• Task to carry out: Return the count of lines that hold the string "from", with no other words.

• Supplied records:
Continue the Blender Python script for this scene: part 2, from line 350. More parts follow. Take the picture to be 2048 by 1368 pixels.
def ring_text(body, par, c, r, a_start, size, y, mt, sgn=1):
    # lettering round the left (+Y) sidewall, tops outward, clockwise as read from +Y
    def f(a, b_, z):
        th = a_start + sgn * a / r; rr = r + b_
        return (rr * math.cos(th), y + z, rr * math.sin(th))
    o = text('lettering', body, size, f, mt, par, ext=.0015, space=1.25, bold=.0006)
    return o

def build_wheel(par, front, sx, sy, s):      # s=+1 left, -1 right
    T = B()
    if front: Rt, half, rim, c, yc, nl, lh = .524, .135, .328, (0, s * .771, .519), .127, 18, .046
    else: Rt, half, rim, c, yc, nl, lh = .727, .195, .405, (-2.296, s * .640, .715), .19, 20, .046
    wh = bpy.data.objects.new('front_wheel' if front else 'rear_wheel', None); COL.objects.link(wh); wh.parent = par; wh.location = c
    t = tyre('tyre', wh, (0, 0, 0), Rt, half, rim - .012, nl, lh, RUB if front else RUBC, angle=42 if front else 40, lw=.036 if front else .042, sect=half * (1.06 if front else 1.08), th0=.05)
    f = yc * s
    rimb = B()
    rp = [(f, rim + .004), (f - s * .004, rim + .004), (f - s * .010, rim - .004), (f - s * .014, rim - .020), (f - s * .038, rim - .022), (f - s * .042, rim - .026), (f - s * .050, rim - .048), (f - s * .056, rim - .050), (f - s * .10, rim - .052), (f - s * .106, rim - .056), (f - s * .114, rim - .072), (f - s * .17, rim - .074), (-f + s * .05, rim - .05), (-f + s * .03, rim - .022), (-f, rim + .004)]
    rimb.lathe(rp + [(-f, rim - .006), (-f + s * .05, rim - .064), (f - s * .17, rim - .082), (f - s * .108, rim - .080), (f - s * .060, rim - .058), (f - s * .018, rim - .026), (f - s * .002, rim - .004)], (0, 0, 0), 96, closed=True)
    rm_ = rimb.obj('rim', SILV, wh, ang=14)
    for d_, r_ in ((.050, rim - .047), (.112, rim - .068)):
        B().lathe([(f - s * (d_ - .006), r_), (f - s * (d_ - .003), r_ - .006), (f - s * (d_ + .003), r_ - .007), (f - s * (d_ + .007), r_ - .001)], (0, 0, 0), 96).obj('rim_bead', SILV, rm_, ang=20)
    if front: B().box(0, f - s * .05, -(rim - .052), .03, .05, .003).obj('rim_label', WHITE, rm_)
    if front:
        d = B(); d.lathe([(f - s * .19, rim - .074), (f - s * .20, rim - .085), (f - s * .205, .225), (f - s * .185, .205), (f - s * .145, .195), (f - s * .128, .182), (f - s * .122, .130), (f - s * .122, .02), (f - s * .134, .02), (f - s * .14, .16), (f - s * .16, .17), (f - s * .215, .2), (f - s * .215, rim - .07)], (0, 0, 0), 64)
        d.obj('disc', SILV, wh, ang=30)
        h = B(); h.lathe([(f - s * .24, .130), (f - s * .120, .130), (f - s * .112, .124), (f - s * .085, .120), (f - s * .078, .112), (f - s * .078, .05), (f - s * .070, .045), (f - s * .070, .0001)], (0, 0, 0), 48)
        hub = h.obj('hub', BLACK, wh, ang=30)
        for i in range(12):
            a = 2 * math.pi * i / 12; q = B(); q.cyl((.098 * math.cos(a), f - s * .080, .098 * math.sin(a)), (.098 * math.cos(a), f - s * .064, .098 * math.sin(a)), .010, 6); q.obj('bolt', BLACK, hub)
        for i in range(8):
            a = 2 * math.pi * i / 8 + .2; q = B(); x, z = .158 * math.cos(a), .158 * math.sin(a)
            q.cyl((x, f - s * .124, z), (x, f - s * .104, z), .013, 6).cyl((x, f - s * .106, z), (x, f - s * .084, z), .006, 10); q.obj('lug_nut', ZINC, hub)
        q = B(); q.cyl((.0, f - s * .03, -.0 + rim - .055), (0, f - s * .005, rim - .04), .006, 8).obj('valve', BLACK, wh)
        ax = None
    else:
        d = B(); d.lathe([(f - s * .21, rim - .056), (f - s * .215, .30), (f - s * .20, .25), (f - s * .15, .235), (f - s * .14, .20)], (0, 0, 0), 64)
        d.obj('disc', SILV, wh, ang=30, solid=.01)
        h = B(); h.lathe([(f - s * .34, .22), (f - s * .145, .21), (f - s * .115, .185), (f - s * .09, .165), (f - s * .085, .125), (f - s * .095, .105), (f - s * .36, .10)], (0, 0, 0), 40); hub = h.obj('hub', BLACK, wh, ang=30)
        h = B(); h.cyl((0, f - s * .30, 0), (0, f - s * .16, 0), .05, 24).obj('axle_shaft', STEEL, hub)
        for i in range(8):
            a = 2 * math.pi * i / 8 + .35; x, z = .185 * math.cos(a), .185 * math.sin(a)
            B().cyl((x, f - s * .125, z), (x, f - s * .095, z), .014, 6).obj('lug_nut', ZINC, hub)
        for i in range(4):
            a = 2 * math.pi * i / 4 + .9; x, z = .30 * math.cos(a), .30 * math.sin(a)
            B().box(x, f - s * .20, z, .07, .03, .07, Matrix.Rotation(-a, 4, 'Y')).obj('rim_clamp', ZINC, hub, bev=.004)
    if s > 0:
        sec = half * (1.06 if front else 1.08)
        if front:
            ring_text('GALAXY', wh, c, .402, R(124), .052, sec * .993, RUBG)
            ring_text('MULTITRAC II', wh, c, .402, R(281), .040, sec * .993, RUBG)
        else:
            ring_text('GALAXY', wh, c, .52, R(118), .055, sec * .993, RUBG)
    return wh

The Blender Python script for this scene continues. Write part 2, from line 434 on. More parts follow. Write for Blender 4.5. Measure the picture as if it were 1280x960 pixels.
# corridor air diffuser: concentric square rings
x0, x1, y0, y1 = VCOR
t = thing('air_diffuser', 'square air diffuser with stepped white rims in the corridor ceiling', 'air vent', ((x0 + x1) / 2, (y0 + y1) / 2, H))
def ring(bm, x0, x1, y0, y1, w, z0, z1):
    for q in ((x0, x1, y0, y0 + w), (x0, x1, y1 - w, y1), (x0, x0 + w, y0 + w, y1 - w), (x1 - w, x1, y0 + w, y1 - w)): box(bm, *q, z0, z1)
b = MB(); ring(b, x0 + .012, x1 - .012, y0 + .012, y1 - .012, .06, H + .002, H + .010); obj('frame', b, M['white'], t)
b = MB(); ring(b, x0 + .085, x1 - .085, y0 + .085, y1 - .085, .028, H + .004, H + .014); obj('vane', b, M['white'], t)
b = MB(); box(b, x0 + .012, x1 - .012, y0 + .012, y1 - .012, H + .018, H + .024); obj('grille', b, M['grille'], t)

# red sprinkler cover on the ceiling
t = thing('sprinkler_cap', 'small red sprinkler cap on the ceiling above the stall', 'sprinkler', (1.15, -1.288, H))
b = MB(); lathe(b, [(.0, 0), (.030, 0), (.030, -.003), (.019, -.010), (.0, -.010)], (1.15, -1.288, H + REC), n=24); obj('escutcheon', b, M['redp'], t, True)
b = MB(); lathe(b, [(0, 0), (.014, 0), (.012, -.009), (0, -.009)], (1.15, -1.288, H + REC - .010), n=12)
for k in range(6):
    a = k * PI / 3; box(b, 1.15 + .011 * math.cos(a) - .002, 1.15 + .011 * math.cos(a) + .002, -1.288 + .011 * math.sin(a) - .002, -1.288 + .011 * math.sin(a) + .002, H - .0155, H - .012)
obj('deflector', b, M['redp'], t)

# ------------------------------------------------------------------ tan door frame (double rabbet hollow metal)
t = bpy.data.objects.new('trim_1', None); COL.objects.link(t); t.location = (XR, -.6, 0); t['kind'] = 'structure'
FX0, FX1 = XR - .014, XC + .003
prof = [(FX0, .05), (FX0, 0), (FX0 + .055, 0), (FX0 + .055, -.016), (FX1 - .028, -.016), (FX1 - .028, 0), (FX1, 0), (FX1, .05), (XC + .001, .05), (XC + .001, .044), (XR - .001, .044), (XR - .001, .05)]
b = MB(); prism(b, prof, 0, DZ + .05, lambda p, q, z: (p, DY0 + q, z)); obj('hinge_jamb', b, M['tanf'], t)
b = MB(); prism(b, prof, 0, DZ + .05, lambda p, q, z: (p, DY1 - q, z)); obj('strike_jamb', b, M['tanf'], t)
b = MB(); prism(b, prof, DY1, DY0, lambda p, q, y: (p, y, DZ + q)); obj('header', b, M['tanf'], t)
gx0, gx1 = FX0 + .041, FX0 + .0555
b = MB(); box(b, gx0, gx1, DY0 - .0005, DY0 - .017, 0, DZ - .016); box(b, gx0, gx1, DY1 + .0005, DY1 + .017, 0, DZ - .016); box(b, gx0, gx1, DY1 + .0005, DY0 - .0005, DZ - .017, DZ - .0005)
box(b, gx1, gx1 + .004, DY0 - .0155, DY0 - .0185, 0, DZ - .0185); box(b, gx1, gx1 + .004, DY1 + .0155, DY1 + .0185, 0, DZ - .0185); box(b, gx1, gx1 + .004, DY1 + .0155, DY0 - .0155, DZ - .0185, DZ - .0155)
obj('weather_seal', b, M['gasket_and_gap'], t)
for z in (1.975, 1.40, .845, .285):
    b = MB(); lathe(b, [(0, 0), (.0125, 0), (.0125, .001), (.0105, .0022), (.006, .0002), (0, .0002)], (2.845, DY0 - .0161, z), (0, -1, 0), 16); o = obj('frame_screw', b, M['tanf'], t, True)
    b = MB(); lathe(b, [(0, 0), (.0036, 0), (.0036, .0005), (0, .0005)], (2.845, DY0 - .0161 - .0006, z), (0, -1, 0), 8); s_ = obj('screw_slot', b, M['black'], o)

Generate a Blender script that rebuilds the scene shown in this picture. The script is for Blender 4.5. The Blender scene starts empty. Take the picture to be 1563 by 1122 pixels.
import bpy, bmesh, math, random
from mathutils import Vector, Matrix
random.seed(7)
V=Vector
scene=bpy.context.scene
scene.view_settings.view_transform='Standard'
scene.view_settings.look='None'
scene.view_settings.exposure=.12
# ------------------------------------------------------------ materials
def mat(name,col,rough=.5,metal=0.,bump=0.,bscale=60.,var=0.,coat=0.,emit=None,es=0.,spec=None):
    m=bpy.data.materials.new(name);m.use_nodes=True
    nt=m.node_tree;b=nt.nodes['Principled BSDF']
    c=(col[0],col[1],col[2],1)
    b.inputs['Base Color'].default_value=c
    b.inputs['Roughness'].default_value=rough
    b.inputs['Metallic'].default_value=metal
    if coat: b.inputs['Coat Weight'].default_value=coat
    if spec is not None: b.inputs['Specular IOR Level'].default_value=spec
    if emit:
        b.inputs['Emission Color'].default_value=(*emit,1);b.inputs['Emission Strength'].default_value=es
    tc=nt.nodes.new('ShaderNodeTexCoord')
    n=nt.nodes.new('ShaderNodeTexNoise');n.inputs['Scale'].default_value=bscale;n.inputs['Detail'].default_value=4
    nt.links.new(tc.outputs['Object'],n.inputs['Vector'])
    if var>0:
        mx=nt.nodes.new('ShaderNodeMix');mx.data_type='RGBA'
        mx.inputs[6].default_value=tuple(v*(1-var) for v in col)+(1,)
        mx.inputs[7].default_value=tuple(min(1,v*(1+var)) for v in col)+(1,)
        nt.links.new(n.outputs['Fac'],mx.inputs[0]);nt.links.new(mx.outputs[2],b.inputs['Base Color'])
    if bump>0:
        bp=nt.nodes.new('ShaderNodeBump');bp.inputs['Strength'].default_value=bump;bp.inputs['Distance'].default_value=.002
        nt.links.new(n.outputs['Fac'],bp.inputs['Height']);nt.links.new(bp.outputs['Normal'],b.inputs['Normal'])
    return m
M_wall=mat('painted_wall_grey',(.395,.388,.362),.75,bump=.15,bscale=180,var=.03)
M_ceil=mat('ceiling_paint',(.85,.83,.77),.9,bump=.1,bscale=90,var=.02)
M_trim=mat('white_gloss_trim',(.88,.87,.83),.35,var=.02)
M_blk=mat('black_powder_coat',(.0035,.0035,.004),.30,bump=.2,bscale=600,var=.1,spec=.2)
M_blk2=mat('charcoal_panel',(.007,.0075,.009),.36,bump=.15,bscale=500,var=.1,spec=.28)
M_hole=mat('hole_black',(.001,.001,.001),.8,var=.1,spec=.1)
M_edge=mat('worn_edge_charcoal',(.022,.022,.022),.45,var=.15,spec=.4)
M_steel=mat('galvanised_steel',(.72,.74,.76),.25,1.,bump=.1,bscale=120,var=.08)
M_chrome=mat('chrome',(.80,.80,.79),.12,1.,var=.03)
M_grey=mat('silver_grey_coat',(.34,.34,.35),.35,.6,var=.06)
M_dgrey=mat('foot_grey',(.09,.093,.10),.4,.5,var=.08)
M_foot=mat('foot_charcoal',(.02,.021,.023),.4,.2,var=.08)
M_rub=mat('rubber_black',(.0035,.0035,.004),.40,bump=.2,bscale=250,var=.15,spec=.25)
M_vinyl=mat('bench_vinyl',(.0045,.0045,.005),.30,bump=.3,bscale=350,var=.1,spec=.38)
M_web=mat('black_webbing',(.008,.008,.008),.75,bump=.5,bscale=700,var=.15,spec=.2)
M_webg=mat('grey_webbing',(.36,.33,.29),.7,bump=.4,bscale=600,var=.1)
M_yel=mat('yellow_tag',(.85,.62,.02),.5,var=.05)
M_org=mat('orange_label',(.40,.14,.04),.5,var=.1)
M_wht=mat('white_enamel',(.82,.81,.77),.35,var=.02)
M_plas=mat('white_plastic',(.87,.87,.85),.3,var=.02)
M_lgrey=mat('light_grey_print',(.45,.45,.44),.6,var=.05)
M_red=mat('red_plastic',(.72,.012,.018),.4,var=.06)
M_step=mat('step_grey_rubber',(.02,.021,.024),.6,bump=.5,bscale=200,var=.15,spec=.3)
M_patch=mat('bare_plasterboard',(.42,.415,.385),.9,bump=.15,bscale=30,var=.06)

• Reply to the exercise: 4